In Depth

Al-Shabab: five key questions about the Somali terrorist group

Latest attack by Islamist militants leaves scores dead at African Union military base in southern Somalia

Militants from the Al-Shabab terrorist group have attacked an African Union (AU) base in Somalia, reportedly killing dozens of soldiers.

The Islamist group, which is allied to Al-Qaeda, has launched a string of attacks in the country and neighbouring Kenya in an attempt to overthrow the AU-backed government.

The latest assault targeted the African Union Mission in Somalia (Amisom) base in Janaale, south of the capital Mogadishu.

Locals reported seeing at least 20 bodies, but Al-Shabab claims to have killed as many as 70 people, Al Jazeera reports.

The attack began with a car bomb outside the building's entrance, followed by an armed assault with witnesses reporting that the gunfire lasted more than an hour, according to the BBC.

Captain Bilow Idow, a Somali military officer based nearby said the base had been cut off. "No reinforcement can reach there," he told Reuters. "There is much death and damage."

But Amisom insists that it is in control of the building, tweeting: "[We] can confirm that the base is still under Amisom control. Reports that the base has been taken over and our weapons captured are false."

Al-Shabab has stepped up its attacks in Somalia in recent months, targeting a hotel in Mogadishu and a military outpost in Lego.

The group's most infamous attack took place in 2013, when gunmen stormed the Westgate shopping centre in the Kenyan capital Nairobi, killing 67 people.

During a visit to the continent earlier this year, US President Barack Obama said that while Al-Shabab had been "weakened", it still remained a serious security threat.

Here are five key questions about the terrorist group:

When did it emerge? Al-Shabab began life as the "radical youth wing" of al-Ittihad al-Islami, one of many extremist groups formed in Somalia in the 1980s and 1990s, says The Atlantic. When a group called the Islamic Courts Union established a "modicum of central authority" in the Somali capital, Mogadishu, Al-Shabab became its military wing. In 2006, Ethiopia invaded Somalia and ousted the Islamic Courts Union from power, prompting Al-Shabab to begin an insurgency.

Who leads Al-Shabab? The group's leader is Ahmed Abdi Godane. He took control when his predecessor, Moalim Aden Hashi Ayro, was killed in a US airstrike in 2008. Godane consolidated his grip on the organisation in June by staging an internal coup in which four senior Al-Shabab commanders were executed. The Guardian's Simon Tisdall says the Westgate attack appears to be a "chilling statement of intent" from Godane, who is keen to cement his authority. It was Godane who ordered the 2010 suicide bomb attack on a screening of the World Cup final in Kampala, Uganda, that killed 76 people. He is also believed to be behind the 2011 decision to affiliate with Al-Qaeda and adopt its "global jihadist outlook".

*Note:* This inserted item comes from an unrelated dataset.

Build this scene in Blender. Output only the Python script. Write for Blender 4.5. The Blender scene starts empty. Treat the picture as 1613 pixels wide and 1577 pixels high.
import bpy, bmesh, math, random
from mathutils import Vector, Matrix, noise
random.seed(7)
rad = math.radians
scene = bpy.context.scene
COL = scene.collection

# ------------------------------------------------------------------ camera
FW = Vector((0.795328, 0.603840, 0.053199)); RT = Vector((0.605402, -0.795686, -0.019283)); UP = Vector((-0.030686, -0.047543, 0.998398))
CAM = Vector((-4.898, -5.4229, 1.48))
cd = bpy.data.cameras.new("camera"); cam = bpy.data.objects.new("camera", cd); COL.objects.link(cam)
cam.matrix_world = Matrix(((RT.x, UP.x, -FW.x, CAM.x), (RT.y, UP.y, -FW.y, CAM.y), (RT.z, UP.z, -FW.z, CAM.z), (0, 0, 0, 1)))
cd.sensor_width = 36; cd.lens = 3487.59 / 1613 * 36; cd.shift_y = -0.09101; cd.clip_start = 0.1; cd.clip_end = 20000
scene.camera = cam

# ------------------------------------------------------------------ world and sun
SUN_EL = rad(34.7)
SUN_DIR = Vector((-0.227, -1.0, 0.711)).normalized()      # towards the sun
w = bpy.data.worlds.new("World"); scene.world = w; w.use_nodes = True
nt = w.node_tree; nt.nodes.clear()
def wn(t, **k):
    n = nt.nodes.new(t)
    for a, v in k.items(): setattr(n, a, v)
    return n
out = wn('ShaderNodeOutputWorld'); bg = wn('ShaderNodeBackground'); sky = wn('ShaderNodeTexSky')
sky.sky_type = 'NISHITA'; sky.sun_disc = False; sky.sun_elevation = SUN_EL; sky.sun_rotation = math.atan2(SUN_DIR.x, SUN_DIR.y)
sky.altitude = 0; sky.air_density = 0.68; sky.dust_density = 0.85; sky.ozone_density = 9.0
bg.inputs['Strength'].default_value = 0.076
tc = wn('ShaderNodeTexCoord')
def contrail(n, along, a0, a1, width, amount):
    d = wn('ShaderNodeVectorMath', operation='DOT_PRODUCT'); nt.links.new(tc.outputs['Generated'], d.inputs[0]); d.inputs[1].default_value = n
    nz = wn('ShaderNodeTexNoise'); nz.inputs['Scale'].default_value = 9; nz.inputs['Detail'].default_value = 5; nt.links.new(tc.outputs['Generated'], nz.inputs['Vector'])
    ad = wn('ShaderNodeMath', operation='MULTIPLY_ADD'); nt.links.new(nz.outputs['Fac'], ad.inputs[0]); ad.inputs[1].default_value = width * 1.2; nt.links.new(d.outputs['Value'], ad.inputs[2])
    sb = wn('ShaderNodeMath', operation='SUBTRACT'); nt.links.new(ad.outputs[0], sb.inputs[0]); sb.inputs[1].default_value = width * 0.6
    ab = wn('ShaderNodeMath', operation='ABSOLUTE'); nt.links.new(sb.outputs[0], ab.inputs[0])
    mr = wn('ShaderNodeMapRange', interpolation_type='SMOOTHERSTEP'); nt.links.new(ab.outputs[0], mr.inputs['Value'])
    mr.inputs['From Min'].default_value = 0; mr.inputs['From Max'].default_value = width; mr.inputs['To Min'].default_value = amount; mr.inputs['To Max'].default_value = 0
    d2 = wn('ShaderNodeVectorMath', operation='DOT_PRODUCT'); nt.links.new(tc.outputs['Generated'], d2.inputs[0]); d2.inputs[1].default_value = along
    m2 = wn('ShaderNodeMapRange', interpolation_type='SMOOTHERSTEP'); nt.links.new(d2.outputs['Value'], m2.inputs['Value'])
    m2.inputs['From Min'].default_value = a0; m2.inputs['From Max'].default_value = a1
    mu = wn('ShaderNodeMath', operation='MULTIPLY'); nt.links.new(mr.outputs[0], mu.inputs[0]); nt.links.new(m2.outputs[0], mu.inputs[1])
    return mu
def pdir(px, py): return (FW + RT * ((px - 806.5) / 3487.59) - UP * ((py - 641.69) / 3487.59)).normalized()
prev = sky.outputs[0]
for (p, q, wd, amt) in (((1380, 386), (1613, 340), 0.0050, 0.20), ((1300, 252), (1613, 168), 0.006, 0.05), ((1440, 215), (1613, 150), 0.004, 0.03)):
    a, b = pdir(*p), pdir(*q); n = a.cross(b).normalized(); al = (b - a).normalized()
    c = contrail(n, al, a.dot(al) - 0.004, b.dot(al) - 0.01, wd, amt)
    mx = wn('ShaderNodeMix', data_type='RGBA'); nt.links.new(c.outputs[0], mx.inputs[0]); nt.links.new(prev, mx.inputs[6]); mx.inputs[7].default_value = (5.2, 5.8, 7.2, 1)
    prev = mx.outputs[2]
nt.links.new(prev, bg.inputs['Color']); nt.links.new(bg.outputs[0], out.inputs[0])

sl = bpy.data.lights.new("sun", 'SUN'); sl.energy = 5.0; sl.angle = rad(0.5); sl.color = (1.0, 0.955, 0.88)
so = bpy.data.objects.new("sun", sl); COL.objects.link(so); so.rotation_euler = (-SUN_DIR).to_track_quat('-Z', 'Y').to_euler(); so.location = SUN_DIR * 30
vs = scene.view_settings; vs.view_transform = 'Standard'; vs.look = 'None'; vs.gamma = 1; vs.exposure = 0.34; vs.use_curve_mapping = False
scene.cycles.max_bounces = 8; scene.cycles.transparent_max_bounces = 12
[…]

How many fighters does it have? No one knows for sure, but the group is believed to have between 7,000 and 9,000 fighters. "Some of the insurgents' foreign fighters are from the Middle East with experience in the Iraq and Afghanistan conflicts," reports the Daily Telegraph. "Others are young, raw recruits from Somali communities in the United States and Europe." There are reports that the influx of foreign fighters has caused Al-Shabab to "fracture". The outsiders are supportive of the decision to affiliate with Al-Qaeda and develop a regional strategy, while the group's Somali members believe its struggle should focus on their homeland.

How much of Somalia do they control? Al-Shabab had control of Mogadishu and "large swathes" of central and southern Somalia until 2011. They were pushed out of the capital that year by a United Nations-backed force from the African Union, including soldiers from neighboring Kenya and Uganda. The militants lost the vital port of Kismayo the following year, 2012. Al-Shabab still controls some rural areas of Somalia, however, where it has imposed strict Sharia law. Women accused of adultery have been stoned to death and thieves have had their hands amputated.

What does the future hold? Al-Shabab is under pressure on a number of fronts. The group's only ally in the region is Eritrea which allegedly supplies the group with arms and uses it as a proxy against Kenya. Al-Shabab has lost popular support inside Somalia by ejecting Western aid agencies trying to help victims of the country's famine. It has also alienated Sufis – the more moderate strain of Islam followed by the majority of Somalis – by destroying Sufi shrines. Somalia's first elected government in more than two decades won power a year ago and has "a window of opportunity to fundamentally change Somalia's trajectory," the US State Department says.